▶ **THE REQUEST**
Lines containing the word "part" are to be located and copied.

▶ **INFORMATION PROVIDED**
######

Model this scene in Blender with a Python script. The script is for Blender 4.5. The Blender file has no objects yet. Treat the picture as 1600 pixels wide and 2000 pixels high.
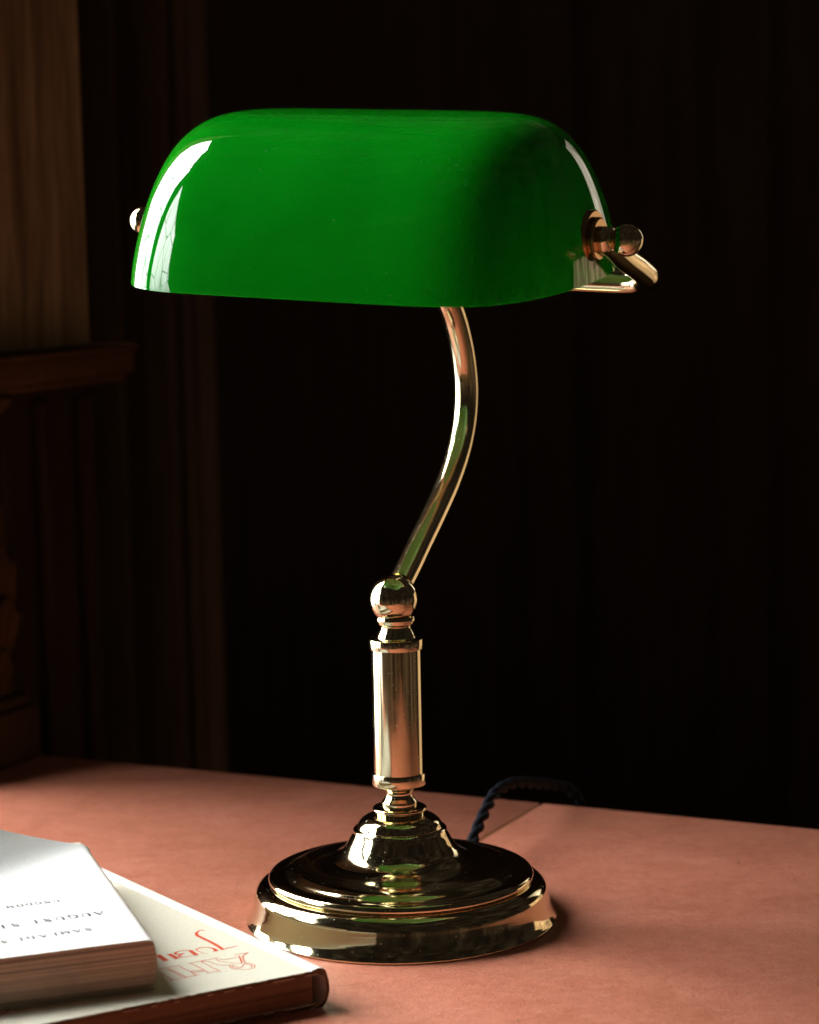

######

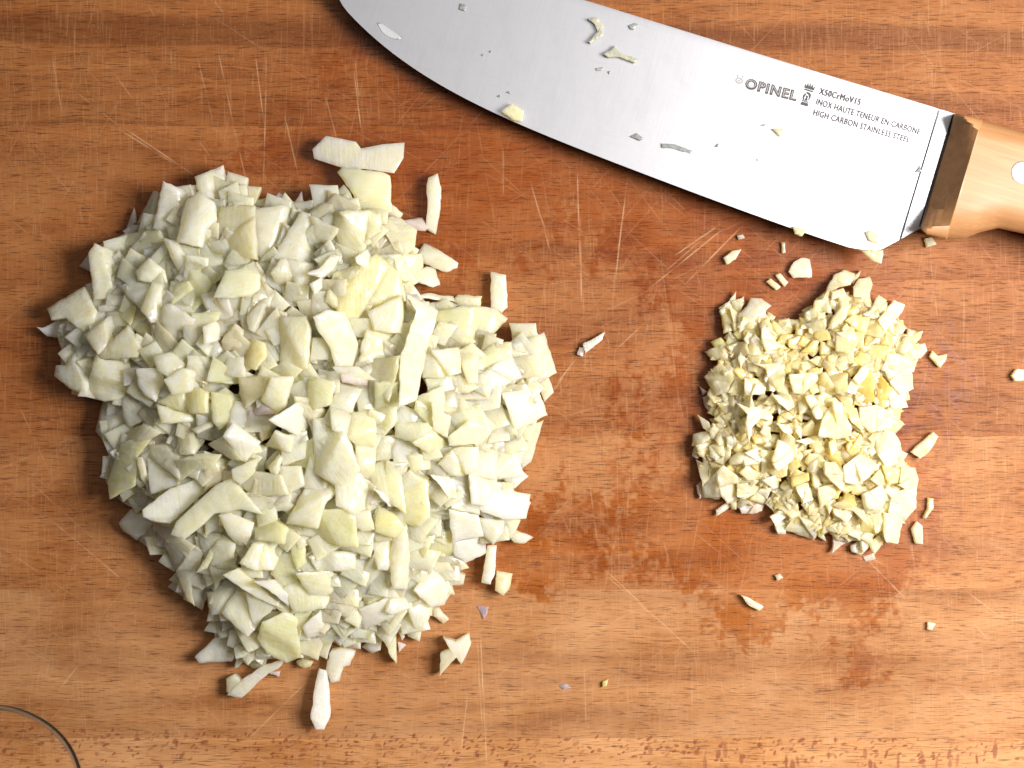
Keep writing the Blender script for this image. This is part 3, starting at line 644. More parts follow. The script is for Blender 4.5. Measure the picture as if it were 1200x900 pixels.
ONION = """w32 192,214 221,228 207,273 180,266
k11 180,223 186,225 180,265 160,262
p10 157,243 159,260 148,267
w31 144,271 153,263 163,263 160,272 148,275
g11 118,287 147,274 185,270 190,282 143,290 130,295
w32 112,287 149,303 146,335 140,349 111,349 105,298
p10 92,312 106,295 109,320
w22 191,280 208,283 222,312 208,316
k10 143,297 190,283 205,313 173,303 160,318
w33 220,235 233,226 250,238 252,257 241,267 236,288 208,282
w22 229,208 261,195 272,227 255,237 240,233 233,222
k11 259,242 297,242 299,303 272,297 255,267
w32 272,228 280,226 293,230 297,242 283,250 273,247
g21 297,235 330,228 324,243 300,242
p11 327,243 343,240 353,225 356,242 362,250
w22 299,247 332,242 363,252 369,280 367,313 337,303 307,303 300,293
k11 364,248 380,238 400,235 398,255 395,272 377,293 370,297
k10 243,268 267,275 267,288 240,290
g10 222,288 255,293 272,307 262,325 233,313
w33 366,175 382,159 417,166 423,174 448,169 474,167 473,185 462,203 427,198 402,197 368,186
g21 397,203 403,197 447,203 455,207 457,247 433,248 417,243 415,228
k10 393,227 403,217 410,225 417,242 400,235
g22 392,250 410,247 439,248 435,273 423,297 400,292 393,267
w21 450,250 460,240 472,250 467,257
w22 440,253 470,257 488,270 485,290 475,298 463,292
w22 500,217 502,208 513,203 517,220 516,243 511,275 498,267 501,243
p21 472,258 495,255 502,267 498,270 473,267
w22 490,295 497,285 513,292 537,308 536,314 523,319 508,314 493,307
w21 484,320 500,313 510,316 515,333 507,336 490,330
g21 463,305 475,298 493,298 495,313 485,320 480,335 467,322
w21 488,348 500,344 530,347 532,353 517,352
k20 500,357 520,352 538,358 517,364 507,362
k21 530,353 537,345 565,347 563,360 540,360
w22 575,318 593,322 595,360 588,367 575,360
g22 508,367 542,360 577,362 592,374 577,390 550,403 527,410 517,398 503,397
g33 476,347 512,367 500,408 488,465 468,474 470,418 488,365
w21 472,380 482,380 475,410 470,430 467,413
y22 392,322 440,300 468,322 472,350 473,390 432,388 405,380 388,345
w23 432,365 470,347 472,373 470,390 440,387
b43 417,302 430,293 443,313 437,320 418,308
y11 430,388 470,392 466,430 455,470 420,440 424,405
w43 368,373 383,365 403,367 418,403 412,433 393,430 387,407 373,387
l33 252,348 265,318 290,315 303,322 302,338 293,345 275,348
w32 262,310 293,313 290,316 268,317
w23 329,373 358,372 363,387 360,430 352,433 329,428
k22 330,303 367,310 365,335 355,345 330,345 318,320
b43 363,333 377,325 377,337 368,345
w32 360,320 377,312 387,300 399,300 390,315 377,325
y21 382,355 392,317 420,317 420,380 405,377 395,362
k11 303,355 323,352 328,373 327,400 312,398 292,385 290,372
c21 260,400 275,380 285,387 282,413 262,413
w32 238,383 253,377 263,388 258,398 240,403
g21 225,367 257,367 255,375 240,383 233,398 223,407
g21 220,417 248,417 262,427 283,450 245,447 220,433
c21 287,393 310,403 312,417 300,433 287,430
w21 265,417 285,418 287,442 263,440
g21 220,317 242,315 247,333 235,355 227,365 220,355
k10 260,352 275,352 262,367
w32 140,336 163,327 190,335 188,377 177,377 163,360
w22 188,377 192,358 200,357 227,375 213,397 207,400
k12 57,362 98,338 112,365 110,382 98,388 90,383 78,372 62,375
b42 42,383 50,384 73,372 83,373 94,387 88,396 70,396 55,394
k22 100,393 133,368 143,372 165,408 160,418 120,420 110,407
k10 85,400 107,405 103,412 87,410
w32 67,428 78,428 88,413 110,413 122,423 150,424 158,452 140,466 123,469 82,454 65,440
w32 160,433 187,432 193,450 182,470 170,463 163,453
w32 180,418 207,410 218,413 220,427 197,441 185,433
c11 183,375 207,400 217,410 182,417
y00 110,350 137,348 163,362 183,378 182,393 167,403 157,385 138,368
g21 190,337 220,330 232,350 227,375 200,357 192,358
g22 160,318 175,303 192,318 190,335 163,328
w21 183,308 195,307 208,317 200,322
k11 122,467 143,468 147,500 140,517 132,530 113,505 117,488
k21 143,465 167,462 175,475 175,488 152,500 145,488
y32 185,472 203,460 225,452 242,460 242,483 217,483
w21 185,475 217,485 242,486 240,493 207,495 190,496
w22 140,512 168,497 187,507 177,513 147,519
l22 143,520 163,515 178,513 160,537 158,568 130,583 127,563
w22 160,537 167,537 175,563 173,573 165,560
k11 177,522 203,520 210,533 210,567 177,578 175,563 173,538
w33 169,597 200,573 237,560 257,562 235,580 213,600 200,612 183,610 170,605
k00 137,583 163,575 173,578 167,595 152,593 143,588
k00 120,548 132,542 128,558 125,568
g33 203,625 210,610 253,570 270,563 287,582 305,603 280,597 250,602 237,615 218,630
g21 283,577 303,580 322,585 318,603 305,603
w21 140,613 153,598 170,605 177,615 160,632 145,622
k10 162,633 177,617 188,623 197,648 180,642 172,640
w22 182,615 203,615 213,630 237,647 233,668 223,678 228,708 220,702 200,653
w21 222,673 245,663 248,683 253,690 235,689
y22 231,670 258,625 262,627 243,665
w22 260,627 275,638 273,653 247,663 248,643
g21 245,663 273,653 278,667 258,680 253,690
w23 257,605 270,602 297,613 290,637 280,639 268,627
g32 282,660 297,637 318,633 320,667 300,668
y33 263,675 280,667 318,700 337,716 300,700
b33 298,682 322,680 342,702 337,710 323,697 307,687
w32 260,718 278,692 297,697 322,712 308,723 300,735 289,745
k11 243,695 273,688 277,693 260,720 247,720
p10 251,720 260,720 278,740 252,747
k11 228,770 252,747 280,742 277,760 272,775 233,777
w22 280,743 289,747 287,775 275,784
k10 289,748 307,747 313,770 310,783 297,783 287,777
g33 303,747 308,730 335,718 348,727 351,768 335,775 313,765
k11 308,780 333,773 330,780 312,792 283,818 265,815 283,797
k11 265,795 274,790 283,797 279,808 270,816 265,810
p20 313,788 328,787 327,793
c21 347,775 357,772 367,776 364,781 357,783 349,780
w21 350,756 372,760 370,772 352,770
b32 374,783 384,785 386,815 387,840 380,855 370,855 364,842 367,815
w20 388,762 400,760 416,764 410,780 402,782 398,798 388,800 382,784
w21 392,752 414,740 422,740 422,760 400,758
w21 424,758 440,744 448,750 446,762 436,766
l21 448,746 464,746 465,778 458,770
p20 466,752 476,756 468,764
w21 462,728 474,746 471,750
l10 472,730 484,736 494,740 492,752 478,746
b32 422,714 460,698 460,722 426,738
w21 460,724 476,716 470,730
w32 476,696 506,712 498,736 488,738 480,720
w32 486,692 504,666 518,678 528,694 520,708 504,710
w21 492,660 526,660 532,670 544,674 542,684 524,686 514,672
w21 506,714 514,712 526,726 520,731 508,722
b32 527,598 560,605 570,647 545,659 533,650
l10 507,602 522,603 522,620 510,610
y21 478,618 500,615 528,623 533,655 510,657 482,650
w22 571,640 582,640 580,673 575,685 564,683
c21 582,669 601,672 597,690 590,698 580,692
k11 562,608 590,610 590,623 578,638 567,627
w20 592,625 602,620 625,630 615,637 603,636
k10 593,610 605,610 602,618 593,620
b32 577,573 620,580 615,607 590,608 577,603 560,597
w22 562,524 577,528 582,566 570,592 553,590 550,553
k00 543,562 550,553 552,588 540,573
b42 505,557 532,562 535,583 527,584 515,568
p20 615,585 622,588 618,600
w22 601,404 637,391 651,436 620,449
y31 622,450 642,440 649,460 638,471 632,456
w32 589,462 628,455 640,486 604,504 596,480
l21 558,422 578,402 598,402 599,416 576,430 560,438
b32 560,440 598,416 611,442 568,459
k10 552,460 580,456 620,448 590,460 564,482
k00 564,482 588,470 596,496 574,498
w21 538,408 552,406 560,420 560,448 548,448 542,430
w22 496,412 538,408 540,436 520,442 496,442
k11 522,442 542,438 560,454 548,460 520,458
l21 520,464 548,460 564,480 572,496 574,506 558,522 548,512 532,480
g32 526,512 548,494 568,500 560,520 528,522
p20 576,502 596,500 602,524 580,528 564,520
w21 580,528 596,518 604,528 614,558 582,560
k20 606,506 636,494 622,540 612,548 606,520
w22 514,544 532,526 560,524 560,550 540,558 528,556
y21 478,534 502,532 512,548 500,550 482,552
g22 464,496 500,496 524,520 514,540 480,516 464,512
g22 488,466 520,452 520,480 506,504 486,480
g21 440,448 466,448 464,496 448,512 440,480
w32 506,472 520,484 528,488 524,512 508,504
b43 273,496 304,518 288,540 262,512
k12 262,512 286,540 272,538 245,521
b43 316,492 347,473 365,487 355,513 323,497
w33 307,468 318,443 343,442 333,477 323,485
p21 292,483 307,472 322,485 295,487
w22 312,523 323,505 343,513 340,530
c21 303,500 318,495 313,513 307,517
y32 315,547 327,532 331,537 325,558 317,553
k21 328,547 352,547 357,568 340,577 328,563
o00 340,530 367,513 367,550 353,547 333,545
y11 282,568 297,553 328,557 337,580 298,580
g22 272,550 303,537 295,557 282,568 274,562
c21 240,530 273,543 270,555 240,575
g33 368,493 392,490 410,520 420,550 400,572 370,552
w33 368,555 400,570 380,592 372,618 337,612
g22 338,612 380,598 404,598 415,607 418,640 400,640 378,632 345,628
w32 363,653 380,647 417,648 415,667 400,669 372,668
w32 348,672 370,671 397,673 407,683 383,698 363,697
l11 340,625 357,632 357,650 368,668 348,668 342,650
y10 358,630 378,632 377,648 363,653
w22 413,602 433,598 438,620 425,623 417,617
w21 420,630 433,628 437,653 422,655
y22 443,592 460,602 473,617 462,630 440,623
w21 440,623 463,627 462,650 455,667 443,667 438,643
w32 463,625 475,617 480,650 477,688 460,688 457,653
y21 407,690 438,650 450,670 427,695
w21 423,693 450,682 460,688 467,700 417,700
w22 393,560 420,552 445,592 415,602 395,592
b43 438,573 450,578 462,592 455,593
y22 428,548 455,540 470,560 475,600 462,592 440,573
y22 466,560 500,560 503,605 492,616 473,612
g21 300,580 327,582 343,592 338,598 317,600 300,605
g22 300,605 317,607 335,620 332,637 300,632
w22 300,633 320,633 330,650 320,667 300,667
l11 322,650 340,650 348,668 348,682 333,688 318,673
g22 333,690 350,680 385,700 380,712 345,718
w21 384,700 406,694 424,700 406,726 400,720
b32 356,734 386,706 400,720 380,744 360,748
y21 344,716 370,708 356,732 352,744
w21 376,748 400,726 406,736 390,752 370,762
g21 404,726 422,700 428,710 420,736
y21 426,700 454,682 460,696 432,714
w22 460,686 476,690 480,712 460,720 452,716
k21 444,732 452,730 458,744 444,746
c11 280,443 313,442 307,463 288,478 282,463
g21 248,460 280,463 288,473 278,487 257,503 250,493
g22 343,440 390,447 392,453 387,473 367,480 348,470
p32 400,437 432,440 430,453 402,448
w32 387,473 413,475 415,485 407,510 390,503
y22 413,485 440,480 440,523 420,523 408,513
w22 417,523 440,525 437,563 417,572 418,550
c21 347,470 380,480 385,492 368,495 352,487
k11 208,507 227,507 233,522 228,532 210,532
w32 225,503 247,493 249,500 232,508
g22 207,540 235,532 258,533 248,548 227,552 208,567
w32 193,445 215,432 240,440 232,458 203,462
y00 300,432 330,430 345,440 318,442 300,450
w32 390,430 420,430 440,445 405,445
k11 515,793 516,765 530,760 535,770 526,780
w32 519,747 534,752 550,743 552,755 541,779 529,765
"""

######

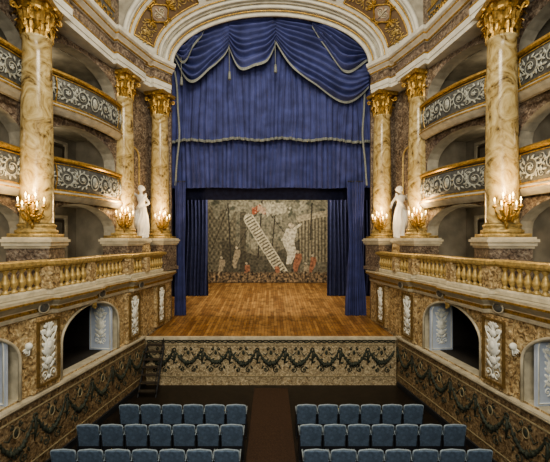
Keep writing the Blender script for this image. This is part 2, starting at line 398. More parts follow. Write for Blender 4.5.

######

▶ **RESPONSE TO THE TASK**
Keep writing the Blender script for this image. This is part 3, starting at line 644. More parts follow. The script is for Blender 4.5. Measure the picture as if it were 1200x900 pixels.
Keep writing the Blender script for this image. This is part 2, starting at line 398. More parts follow. Write for Blender 4.5.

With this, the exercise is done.